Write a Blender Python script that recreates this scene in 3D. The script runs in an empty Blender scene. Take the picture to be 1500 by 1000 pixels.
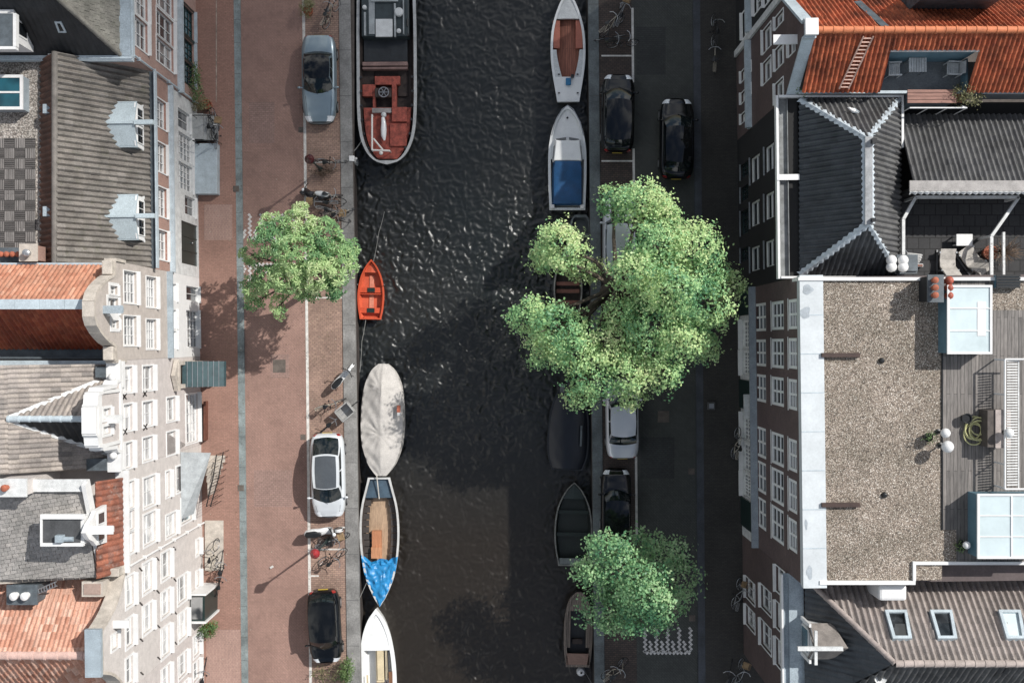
import bpy, bmesh, math, random
from mathutils import Vector, Matrix
from mathutils.geometry import tessellate_polygon
random.seed(7)
S = bpy.context.scene
COL = S.collection
R = math.radians
PI = math.pi
H = 55.0        # height of the drone above the street
K = 27.5        # photo pixels per metre on the street

def P(px, py, z=0.0):
    """a pixel of the photograph at a given height -> world point"""
    f = (H - z) / H / K
    return Vector(((px - 750) * f, (500 - py) * f, z))

def lin(r, g, b):
    def c(u):
        u /= 255.0
        return u / 12.92 if u <= 0.04045 else ((u + 0.055) / 1.055) ** 2.4
    return (c(r), c(g), c(b))

# ------------------------------------------------------------------ mesh builder
class MB:
    def __init__(s):
        s.v = []; s.f = []; s.m = []; s.uv = []; s.t = []
    def add(s, verts, faces, mi=0, uv=None, tint=None):
        o = len(s.v)
        s.v.extend([tuple(v) for v in verts])
        for f in faces:
            s.f.append([i + o for i in f]); s.m.append(mi); s.t.append(0.5 if tint is None else tint)
        if uv is not None:
            s.uv.extend(uv)
        return s
    def poly(s, pts, mi=0):
        return s.add(pts, [list(range(len(pts)))], mi)
    def obox(s, c, ax, ay, az, hx, hy, hz, mi=0):
        c = Vector(c); ax = Vector(ax); ay = Vector(ay); az = Vector(az)
        vs = [c + ax * (hx * i) + ay * (hy * j) + az * (hz * k) for k in (-1, 1) for j in (-1, 1) for i in (-1, 1)]
        return s.add(vs, [(0, 2, 3, 1), (4, 5, 7, 6), (0, 1, 5, 4), (2, 6, 7, 3), (0, 4, 6, 2), (1, 3, 7, 5)], mi)
    def box(s, x0, x1, y0, y1, z0, z1, mi=0):
        return s.obox(((x0 + x1) / 2, (y0 + y1) / 2, (z0 + z1) / 2), (1, 0, 0), (0, 1, 0), (0, 0, 1), abs(x1 - x0) / 2, abs(y1 - y0) / 2, abs(z1 - z0) / 2, mi)
    def bar(s, p, q, w, h, mi=0, up=(0, 0, 1)):
        p = Vector(p); q = Vector(q); d = q - p; L = d.length
        if L < 1e-6: return s
        d /= L; up = Vector(up)
        side = d.cross(up)
        if side.length < 1e-4: side = d.cross(Vector((1, 0, 0)))
        side.normalize(); u = side.cross(d)
        return s.obox((p + q) / 2, d, side, u, L / 2, w / 2, h / 2, mi)
    def tube(s, pts, r, n=6, mi=0, closed=False):
        pts = [Vector(p) for p in pts]; N = len(pts); vs = []; fs = []
        rr = r if isinstance(r, (list, tuple)) else [r] * N
        prev = None
        for i, p in enumerate(pts):
            if closed: d = pts[(i + 1) % N] - pts[i - 1]
            else: d = pts[min(i + 1, N - 1)] - pts[max(i - 1, 0)]
            if d.length < 1e-9: d = Vector((0, 0, 1))
            d.normalize()
            if prev is None:
                a = d.cross(Vector((0, 0, 1)))
                if a.length < 1e-3: a = d.cross(Vector((1, 0, 0)))
            else:
                a = prev - d * prev.dot(d)
                if a.length < 1e-5: a = d.cross(Vector((1, 0.3, 0)))
            a.normalize(); prev = a; b = d.cross(a)
            for k in range(n):
                t = 2 * PI * k / n
                vs.append(p + a * (rr[i] * math.cos(t)) + b * (rr[i] * math.sin(t)))
        M = N if closed else N - 1
        for i in range(M):
            j = (i + 1) % N
            for k in range(n):
                l = (k + 1) % n
                fs.append((i * n + k, i * n + l, j * n + l, j * n + k))
        if not closed:
            fs.append(tuple(range(n - 1, -1, -1))); fs.append(tuple((N - 1) * n + k for k in range(n)))
        return s.add(vs, fs, mi)
    def lathe(s, c, prof, n=12, mi=0, sx=1, sy=1):
        c = Vector(c); vs = []; fs = []
        for r, z in prof:
            for k in range(n):
                t = 2 * PI * k / n
                vs.append(c + Vector((r * math.cos(t) * sx, r * math.sin(t) * sy, z)))
        for i in range(len(prof) - 1):
            for k in range(n):
                l = (k + 1) % n
                fs.append((i * n + k, i * n + l, (i + 1) * n + l, (i + 1) * n + k))
        fs.append(tuple(range(n - 1, -1, -1))); fs.append(tuple((len(prof) - 1) * n + k for k in range(n)))
        return s.add(vs, fs, mi)
    def ball(s, c, r, n=10, mi=0, sx=1, sy=1, sz=1):
        return s.lathe(c, [(max(r * math.sin(PI * i / n), 0.002), -r * sz * math.cos(PI * i / n)) for i in range(n + 1)], n + 2, mi, sx, sy)
    def prism(s, poly, z0, z1, mi=0):
        n = len(poly)
        vs = [(x, y, z0) for x, y in poly] + [(x, y, z1) for x, y in poly]
        fs = [tuple(range(n - 1, -1, -1)), tuple(range(n, 2 * n))] + [(i, (i + 1) % n, (i + 1) % n + n, i + n) for i in range(n)]
        return s.add(vs, fs, mi)
    def loft(s, rings, mi=0, closed=True, cap=True):
        n = len(rings[0]); vs = [p for r in rings for p in r]; fs = []
        for i in range(len(rings) - 1):
            for k in range(n if closed else n - 1):
                l = (k + 1) % n
                fs.append((i * n + k, i * n + l, (i + 1) * n + l, (i + 1) * n + k))
        if cap and closed:
            fs.append(tuple(range(n - 1, -1, -1))); fs.append(tuple((len(rings) - 1) * n + k for k in range(n)))
        return s.add(vs, fs, mi)
    def slab(s, top, th, mi=0):
        """planar polygon given by its upper points, thickness downward along its normal"""
        top = [Vector(p) for p in top]
        n = (top[1] - top[0]).cross(top[2] - top[0])
        if n.length < 1e-9: return s
        n.normalize()
        if n.z < 0: n = -n
        bot = [p - n * th for p in top]; N = len(top)
        return s.add(top + bot, [tuple(range(N)), tuple(range(2 * N - 1, N - 1, -1))] + [(i, (i + 1) % N, (i + 1) % N + N, i + N) for i in range(N)], mi)
    def build(s, name, mats, parent=None, smooth=0, bevel=0, fixn=True):
        me = bpy.data.meshes.new(name)
        off = Vector((0, 0, 0)); q = parent
        while q is not None:
            off += q.location; q = q.parent
        vs = [(v[0] - off.x, v[1] - off.y, v[2] - off.z) for v in s.v]
        me.from_pydata(vs, [], s.f)
        if not isinstance(mats, (list, tuple)): mats = [mats]
        for m in mats: me.materials.append(m)
        if len(mats) > 1: me.polygons.foreach_set('material_index', s.m)
        if s.uv and len(s.uv) == len(s.v):
            l = me.uv_layers.new(name='UVMap')
            idx = [0] * len(me.loops); me.loops.foreach_get('vertex_index', idx)
            buf = []
            for i in idx: buf.extend(s.uv[i])
            l.data.foreach_set('uv', buf)
        if any(t != 0.5 for t in s.t):
            a = me.attributes.new('tint', 'FLOAT', 'FACE'); a.data.foreach_set('value', s.t)
        if fixn or smooth:
            bm = bmesh.new(); bm.from_mesh(me)
            if fixn: bmesh.ops.recalc_face_normals(bm, faces=bm.faces)
            if smooth:
                for f in bm.faces: f.smooth = True
                for e in bm.edges:
                    if len(e.link_faces) == 2 and e.calc_face_angle(0) > R(smooth): e.smooth = False
            bm.to_mesh(me); bm.free()
        me.update()
        o = bpy.data.objects.new(name, me); COL.objects.link(o)
        if parent is not None: o.parent = parent
        if bevel:
            b = o.modifiers.new('bevel', 'BEVEL'); b.width = bevel; b.segments = 2; b.limit_method = 'ANGLE'
        return o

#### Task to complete
Working from the lines above, reproduce the material exactly and exclude its pictures.

#### Written answer
Write a Blender Python script that recreates this scene in 3D. The script runs in an empty Blender scene. Take the picture to be 1500 by 1000 pixels.
import bpy, bmesh, math, random
from mathutils import Vector, Matrix
from mathutils.geometry import tessellate_polygon
random.seed(7)
S = bpy.context.scene
COL = S.collection
R = math.radians
PI = math.pi
H = 55.0        # height of the drone above the street
K = 27.5        # photo pixels per metre on the street

def P(px, py, z=0.0):
    """a pixel of the photograph at a given height -> world point"""
    f = (H - z) / H / K
    return Vector(((px - 750) * f, (500 - py) * f, z))

def lin(r, g, b):
    def c(u):
        u /= 255.0
        return u / 12.92 if u <= 0.04045 else ((u + 0.055) / 1.055) ** 2.4
    return (c(r), c(g), c(b))

# ------------------------------------------------------------------ mesh builder
class MB:
    def __init__(s):
        s.v = []; s.f = []; s.m = []; s.uv = []; s.t = []
    def add(s, verts, faces, mi=0, uv=None, tint=None):
        o = len(s.v)
        s.v.extend([tuple(v) for v in verts])
        for f in faces:
            s.f.append([i + o for i in f]); s.m.append(mi); s.t.append(0.5 if tint is None else tint)
        if uv is not None:
            s.uv.extend(uv)
        return s
    def poly(s, pts, mi=0):
        return s.add(pts, [list(range(len(pts)))], mi)
    def obox(s, c, ax, ay, az, hx, hy, hz, mi=0):
        c = Vector(c); ax = Vector(ax); ay = Vector(ay); az = Vector(az)
        vs = [c + ax * (hx * i) + ay * (hy * j) + az * (hz * k) for k in (-1, 1) for j in (-1, 1) for i in (-1, 1)]
        return s.add(vs, [(0, 2, 3, 1), (4, 5, 7, 6), (0, 1, 5, 4), (2, 6, 7, 3), (0, 4, 6, 2), (1, 3, 7, 5)], mi)
    def box(s, x0, x1, y0, y1, z0, z1, mi=0):
        return s.obox(((x0 + x1) / 2, (y0 + y1) / 2, (z0 + z1) / 2), (1, 0, 0), (0, 1, 0), (0, 0, 1), abs(x1 - x0) / 2, abs(y1 - y0) / 2, abs(z1 - z0) / 2, mi)
    def bar(s, p, q, w, h, mi=0, up=(0, 0, 1)):
        p = Vector(p); q = Vector(q); d = q - p; L = d.length
        if L < 1e-6: return s
        d /= L; up = Vector(up)
        side = d.cross(up)
        if side.length < 1e-4: side = d.cross(Vector((1, 0, 0)))
        side.normalize(); u = side.cross(d)
        return s.obox((p + q) / 2, d, side, u, L / 2, w / 2, h / 2, mi)
    def tube(s, pts, r, n=6, mi=0, closed=False):
        pts = [Vector(p) for p in pts]; N = len(pts); vs = []; fs = []
        rr = r if isinstance(r, (list, tuple)) else [r] * N
        prev = None
        for i, p in enumerate(pts):
            if closed: d = pts[(i + 1) % N] - pts[i - 1]
            else: d = pts[min(i + 1, N - 1)] - pts[max(i - 1, 0)]
            if d.length < 1e-9: d = Vector((0, 0, 1))
            d.normalize()
            if prev is None:
                a = d.cross(Vector((0, 0, 1)))
                if a.length < 1e-3: a = d.cross(Vector((1, 0, 0)))
            else:
                a = prev - d * prev.dot(d)
                if a.length < 1e-5: a = d.cross(Vector((1, 0.3, 0)))
            a.normalize(); prev = a; b = d.cross(a)
            for k in range(n):
                t = 2 * PI * k / n
                vs.append(p + a * (rr[i] * math.cos(t)) + b * (rr[i] * math.sin(t)))
        M = N if closed else N - 1
        for i in range(M):
            j = (i + 1) % N
            for k in range(n):
                l = (k + 1) % n
                fs.append((i * n + k, i * n + l, j * n + l, j * n + k))
        if not closed:
            fs.append(tuple(range(n - 1, -1, -1))); fs.append(tuple((N - 1) * n + k for k in range(n)))
        return s.add(vs, fs, mi)
    def lathe(s, c, prof, n=12, mi=0, sx=1, sy=1):
        c = Vector(c); vs = []; fs = []
        for r, z in prof:
            for k in range(n):
                t = 2 * PI * k / n
                vs.append(c + Vector((r * math.cos(t) * sx, r * math.sin(t) * sy, z)))
        for i in range(len(prof) - 1):
            for k in range(n):
                l = (k + 1) % n
                fs.append((i * n + k, i * n + l, (i + 1) * n + l, (i + 1) * n + k))
        fs.append(tuple(range(n - 1, -1, -1))); fs.append(tuple((len(prof) - 1) * n + k for k in range(n)))
        return s.add(vs, fs, mi)
    def ball(s, c, r, n=10, mi=0, sx=1, sy=1, sz=1):
        return s.lathe(c, [(max(r * math.sin(PI * i / n), 0.002), -r * sz * math.cos(PI * i / n)) for i in range(n + 1)], n + 2, mi, sx, sy)
    def prism(s, poly, z0, z1, mi=0):
        n = len(poly)
        vs = [(x, y, z0) for x, y in poly] + [(x, y, z1) for x, y in poly]
        fs = [tuple(range(n - 1, -1, -1)), tuple(range(n, 2 * n))] + [(i, (i + 1) % n, (i + 1) % n + n, i + n) for i in range(n)]
        return s.add(vs, fs, mi)
    def loft(s, rings, mi=0, closed=True, cap=True):
        n = len(rings[0]); vs = [p for r in rings for p in r]; fs = []
        for i in range(len(rings) - 1):
            for k in range(n if closed else n - 1):
                l = (k + 1) % n
                fs.append((i * n + k, i * n + l, (i + 1) * n + l, (i + 1) * n + k))
        if cap and closed:
            fs.append(tuple(range(n - 1, -1, -1))); fs.append(tuple((len(rings) - 1) * n + k for k in range(n)))
        return s.add(vs, fs, mi)
    def slab(s, top, th, mi=0):
        """planar polygon given by its upper points, thickness downward along its normal"""
        top = [Vector(p) for p in top]
        n = (top[1] - top[0]).cross(top[2] - top[0])
        if n.length < 1e-9: return s
        n.normalize()
        if n.z < 0: n = -n
        bot = [p - n * th for p in top]; N = len(top)
        return s.add(top + bot, [tuple(range(N)), tuple(range(2 * N - 1, N - 1, -1))] + [(i, (i + 1) % N, (i + 1) % N + N, i + N) for i in range(N)], mi)
    def build(s, name, mats, parent=None, smooth=0, bevel=0, fixn=True):
        me = bpy.data.meshes.new(name)
        off = Vector((0, 0, 0)); q = parent
        while q is not None:
            off += q.location; q = q.parent
        vs = [(v[0] - off.x, v[1] - off.y, v[2] - off.z) for v in s.v]
        me.from_pydata(vs, [], s.f)
        if not isinstance(mats, (list, tuple)): mats = [mats]
        for m in mats: me.materials.append(m)
        if len(mats) > 1: me.polygons.foreach_set('material_index', s.m)
        if s.uv and len(s.uv) == len(s.v):
            l = me.uv_layers.new(name='UVMap')
            idx = [0] * len(me.loops); me.loops.foreach_get('vertex_index', idx)
            buf = []
            for i in idx: buf.extend(s.uv[i])
            l.data.foreach_set('uv', buf)
        if any(t != 0.5 for t in s.t):
            a = me.attributes.new('tint', 'FLOAT', 'FACE'); a.data.foreach_set('value', s.t)
        if fixn or smooth:
            bm = bmesh.new(); bm.from_mesh(me)
            if fixn: bmesh.ops.recalc_face_normals(bm, faces=bm.faces)
            if smooth:
                for f in bm.faces: f.smooth = True
                for e in bm.edges:
                    if len(e.link_faces) == 2 and e.calc_face_angle(0) > R(smooth): e.smooth = False
            bm.to_mesh(me); bm.free()
        me.update()
        o = bpy.data.objects.new(name, me); COL.objects.link(o)
        if parent is not None: o.parent = parent
        if bevel:
            b = o.modifiers.new('bevel', 'BEVEL'); b.width = bevel; b.segments = 2; b.limit_method = 'ANGLE'
        return o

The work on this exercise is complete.